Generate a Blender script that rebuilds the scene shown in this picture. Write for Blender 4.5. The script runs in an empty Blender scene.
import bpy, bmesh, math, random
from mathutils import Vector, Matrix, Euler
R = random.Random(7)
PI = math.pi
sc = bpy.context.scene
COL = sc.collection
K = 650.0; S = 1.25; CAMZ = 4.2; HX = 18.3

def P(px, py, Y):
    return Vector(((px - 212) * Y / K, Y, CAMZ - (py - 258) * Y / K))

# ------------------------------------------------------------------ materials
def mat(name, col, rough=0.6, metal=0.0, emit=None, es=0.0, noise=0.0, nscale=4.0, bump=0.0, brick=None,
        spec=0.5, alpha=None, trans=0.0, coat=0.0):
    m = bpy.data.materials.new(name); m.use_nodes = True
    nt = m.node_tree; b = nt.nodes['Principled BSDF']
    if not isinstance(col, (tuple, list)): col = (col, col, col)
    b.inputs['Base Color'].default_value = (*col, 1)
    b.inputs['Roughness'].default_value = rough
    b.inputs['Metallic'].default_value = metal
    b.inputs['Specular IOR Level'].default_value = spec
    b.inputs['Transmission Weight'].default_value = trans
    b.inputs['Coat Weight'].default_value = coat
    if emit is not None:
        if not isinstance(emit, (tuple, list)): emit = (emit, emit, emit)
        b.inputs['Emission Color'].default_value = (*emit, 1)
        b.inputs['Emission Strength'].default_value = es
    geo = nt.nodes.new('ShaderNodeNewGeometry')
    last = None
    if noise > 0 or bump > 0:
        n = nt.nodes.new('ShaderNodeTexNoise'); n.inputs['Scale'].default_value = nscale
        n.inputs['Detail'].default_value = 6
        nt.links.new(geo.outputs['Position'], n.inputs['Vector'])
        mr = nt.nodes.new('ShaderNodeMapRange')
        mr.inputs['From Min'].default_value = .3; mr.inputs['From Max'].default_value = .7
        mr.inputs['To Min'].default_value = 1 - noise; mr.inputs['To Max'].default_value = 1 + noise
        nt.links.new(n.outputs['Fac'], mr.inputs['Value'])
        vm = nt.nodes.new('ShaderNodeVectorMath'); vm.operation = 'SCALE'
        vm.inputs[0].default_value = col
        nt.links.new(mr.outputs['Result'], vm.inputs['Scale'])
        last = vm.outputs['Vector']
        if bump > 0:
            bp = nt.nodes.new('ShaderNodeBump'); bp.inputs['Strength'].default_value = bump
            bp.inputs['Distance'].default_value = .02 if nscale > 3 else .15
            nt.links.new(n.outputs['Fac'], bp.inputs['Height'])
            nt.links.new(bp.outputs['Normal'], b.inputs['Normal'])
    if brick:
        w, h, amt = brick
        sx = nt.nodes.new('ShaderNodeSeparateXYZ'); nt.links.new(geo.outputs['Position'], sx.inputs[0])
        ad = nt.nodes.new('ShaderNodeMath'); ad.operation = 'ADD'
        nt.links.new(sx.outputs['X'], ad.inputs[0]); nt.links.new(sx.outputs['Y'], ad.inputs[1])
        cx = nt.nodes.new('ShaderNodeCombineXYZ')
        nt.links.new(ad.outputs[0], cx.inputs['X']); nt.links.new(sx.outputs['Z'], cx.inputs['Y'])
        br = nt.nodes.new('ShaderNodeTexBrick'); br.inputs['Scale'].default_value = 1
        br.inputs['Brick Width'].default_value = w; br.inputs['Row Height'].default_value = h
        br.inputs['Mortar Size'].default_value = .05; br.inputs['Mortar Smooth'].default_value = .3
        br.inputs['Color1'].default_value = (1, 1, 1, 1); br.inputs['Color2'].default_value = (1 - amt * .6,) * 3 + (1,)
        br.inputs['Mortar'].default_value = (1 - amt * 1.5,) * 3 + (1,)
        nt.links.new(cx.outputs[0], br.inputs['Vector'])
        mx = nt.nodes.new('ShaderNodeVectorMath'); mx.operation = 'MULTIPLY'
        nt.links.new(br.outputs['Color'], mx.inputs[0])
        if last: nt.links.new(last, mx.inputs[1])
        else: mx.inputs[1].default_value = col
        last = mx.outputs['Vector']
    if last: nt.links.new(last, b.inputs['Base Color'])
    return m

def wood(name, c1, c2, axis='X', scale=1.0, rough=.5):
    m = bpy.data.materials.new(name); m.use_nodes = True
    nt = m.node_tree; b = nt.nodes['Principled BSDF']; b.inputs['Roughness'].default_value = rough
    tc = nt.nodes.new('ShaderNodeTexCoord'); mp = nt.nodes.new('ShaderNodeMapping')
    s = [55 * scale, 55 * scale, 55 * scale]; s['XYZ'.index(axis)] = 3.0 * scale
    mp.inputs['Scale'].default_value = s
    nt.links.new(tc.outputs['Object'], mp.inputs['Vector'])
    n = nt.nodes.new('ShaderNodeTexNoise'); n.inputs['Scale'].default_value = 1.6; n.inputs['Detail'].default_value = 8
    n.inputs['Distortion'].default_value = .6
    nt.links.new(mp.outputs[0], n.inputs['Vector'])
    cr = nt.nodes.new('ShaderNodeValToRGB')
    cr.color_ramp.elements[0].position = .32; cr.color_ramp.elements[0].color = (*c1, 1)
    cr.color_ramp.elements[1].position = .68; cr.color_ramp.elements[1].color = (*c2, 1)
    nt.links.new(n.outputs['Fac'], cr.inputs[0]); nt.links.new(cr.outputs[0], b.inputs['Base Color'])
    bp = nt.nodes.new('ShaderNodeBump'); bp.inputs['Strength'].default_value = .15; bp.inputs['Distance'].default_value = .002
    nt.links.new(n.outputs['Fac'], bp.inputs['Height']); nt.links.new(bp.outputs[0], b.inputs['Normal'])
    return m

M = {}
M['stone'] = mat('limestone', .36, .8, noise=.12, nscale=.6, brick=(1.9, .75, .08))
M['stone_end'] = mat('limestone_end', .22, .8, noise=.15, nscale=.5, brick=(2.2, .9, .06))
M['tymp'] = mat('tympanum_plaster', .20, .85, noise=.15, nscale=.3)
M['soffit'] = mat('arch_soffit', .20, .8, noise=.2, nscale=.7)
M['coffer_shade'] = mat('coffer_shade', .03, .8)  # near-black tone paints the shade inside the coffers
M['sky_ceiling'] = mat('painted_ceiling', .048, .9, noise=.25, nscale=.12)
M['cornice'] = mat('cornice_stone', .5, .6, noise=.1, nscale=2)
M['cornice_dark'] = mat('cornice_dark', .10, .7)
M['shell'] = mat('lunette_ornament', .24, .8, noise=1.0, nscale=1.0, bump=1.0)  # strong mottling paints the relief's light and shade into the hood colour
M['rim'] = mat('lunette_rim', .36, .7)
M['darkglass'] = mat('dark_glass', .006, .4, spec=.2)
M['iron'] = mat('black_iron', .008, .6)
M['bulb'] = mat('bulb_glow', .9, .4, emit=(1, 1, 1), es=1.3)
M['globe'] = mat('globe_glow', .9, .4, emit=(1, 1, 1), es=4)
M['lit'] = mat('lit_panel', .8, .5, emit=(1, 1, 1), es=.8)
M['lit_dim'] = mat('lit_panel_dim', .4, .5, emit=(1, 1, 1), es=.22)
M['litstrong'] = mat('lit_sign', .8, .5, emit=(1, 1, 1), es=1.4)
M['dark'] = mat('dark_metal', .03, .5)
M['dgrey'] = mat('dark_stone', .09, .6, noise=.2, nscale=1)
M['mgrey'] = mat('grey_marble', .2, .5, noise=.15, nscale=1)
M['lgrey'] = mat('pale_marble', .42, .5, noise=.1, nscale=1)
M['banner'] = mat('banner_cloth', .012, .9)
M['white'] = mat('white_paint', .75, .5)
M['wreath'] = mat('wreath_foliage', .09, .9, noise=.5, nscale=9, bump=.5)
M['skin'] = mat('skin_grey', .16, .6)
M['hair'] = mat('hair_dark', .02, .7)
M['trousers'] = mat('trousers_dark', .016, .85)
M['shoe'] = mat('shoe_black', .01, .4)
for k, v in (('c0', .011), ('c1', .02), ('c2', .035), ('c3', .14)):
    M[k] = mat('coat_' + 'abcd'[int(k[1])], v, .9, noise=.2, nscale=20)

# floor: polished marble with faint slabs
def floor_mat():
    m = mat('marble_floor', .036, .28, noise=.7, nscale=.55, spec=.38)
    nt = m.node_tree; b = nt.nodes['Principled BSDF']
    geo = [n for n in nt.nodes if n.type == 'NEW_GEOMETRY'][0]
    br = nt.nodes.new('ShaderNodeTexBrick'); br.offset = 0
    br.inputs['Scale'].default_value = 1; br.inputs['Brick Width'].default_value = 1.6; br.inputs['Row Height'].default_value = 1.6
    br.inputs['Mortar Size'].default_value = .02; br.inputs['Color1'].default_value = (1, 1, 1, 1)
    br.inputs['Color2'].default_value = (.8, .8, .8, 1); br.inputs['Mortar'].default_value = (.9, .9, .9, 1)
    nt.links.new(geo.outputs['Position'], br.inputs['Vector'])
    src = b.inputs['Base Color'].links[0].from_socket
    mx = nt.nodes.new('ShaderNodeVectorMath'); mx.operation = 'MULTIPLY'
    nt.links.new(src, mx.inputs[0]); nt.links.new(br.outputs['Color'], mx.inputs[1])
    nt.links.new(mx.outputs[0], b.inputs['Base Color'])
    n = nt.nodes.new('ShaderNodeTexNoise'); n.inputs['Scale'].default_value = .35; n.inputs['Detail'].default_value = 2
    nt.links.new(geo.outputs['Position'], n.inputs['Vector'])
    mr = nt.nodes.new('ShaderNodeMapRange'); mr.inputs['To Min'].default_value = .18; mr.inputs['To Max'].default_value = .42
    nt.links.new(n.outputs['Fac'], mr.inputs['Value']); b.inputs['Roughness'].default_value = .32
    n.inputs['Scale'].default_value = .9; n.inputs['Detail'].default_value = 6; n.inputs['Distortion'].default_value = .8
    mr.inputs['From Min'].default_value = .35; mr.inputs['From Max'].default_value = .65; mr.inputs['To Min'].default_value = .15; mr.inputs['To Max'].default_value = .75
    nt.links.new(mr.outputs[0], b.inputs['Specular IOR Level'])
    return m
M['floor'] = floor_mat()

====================

- [Stated problem]:
Using the material above, quote the first line and each line after it, stopping at and including the line that holds "K = 650.0; S = 1.25; CAMZ = 4.2; HX = 18.3".

- [Written answer]:
Generate a Blender script that rebuilds the scene shown in this picture. Write for Blender 4.5. The script runs in an empty Blender scene.
import bpy, bmesh, math, random
from mathutils import Vector, Matrix, Euler
R = random.Random(7)
PI = math.pi
sc = bpy.context.scene
COL = sc.collection
K = 650.0; S = 1.25; CAMZ = 4.2; HX = 18.3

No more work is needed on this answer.